With both fundraising and construction moving toward completion, the Canadian Museum for Human Rights is turning its attention toward the exhibits it will put on display.
Museum officials met Sunday with representatives from across the country from the Chinese Canadian community to begin discussions how to tell their story.
Joseph Du, president of the Winnipeg Chinese Cultural and Community Centre, where the talks were held, said he'd like to see a pair of human rights issues that are close to his heart addressed at the museum -- the head tax, a fixed fee charged to each Chinese person entering Canada starting in 1885, and the Chinese Exclusion Act, a U.S. law that banned immigration from China.

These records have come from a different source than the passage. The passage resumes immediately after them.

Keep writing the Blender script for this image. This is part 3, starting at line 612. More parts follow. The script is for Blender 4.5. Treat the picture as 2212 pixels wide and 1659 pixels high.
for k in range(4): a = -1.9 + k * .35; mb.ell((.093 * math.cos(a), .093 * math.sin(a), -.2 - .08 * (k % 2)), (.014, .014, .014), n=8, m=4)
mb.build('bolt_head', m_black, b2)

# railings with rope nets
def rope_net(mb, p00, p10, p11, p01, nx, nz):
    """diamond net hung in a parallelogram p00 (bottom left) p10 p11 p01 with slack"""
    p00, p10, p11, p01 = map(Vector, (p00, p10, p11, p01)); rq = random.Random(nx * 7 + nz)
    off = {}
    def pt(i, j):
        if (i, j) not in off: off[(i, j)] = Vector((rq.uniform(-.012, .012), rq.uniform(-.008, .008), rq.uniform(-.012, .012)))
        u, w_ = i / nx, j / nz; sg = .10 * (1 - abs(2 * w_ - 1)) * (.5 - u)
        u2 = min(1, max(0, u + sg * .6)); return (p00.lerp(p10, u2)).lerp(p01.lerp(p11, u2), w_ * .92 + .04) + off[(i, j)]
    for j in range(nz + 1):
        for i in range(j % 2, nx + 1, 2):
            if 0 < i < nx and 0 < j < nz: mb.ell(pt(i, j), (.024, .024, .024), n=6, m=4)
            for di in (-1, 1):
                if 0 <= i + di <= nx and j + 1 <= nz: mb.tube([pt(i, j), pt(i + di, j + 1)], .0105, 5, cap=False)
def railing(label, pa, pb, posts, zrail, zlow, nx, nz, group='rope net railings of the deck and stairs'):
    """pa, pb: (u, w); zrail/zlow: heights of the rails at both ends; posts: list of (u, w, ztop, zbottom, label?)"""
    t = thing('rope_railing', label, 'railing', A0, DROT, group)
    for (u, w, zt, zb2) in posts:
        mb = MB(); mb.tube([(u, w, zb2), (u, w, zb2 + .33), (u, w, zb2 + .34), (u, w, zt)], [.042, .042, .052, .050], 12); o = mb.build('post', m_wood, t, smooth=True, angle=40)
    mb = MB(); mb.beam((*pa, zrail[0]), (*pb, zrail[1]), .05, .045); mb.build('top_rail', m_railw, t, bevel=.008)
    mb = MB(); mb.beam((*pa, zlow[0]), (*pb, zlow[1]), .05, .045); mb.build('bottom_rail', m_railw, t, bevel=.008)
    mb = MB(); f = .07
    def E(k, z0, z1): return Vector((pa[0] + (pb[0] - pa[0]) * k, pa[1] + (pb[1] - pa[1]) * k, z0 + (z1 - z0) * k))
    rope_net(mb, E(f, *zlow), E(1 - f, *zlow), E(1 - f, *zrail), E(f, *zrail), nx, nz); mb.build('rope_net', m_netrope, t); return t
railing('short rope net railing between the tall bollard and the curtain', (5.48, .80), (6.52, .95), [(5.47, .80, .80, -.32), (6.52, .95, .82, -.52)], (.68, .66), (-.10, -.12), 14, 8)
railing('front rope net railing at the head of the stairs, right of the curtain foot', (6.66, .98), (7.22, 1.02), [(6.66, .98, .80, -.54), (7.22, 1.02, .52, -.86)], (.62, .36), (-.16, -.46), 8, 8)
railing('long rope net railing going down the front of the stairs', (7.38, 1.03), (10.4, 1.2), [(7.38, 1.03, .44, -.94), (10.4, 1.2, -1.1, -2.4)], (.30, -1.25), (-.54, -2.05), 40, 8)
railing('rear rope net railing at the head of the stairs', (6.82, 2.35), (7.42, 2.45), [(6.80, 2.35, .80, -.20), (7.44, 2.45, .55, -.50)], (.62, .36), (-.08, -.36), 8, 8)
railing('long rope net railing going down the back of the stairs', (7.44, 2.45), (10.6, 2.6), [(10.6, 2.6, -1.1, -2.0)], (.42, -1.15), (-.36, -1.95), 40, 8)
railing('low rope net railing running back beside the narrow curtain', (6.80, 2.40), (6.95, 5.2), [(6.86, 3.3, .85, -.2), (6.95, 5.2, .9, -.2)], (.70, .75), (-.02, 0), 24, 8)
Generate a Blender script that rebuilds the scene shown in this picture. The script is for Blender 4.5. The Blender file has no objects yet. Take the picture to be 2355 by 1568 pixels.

"It's about education. People will learn from history and hopefully won't make a similar mistake," Du said. "We hope (the discussions) are the beginning, like a seed that will flower and turn to fruit."
It's important to realize there are three distinct groups of Chinese Canadians, said Jan Walls, professor emeritus at Simon Fraser University, who taught Chinese history and literature for 40 years. There are the first immigrants to come to Canada as carpenters and millwrights in 1788 and their descendants; there are those who worked on building Canada's national railway in the 1880s and their descendants; and those who came across the Pacific Ocean from Hong Kong, Taiwan and more recently from the Chinese mainland, as university graduates and experienced business people.
"These are three different categories with very different impressions of what being a Chinese Canadian means to them," he said. "A very important part of being a Canadian is our sense of harmonious diversity. Diversity without harmony is cacophony and harmony without diversity is monotony."
Angela Cassie, the museum's director of communications, said it has been working with a New York-based research team, Ralph Appelbaum Associates, on its content, both for its opening and beyond. She said such dialogue is an important part of the content development process and will ensure the exhibits are accurate.
"We have professional researchers and academics at the museum. If you think of the hundreds of stories we need to research, we're working with contractors who are experts in their fields to help us refine them. It's important to touch base with the communities (to be represented at the museum). It's a human rights-based approach, you're not just studying people as subjects," she said...That's because you're also studying people as victims. (And you can be sure that political correctness will preclude certain victim groups--women in Saudi Arabia, for example--from having their "stories" told.)
As an aside, don't you think "Diversity without harmony is cacophony and harmony without diversity is monotony" sounds deliciously and clunkily Sovietesque? The perfect message, in fact, to put on museum tchotschkes.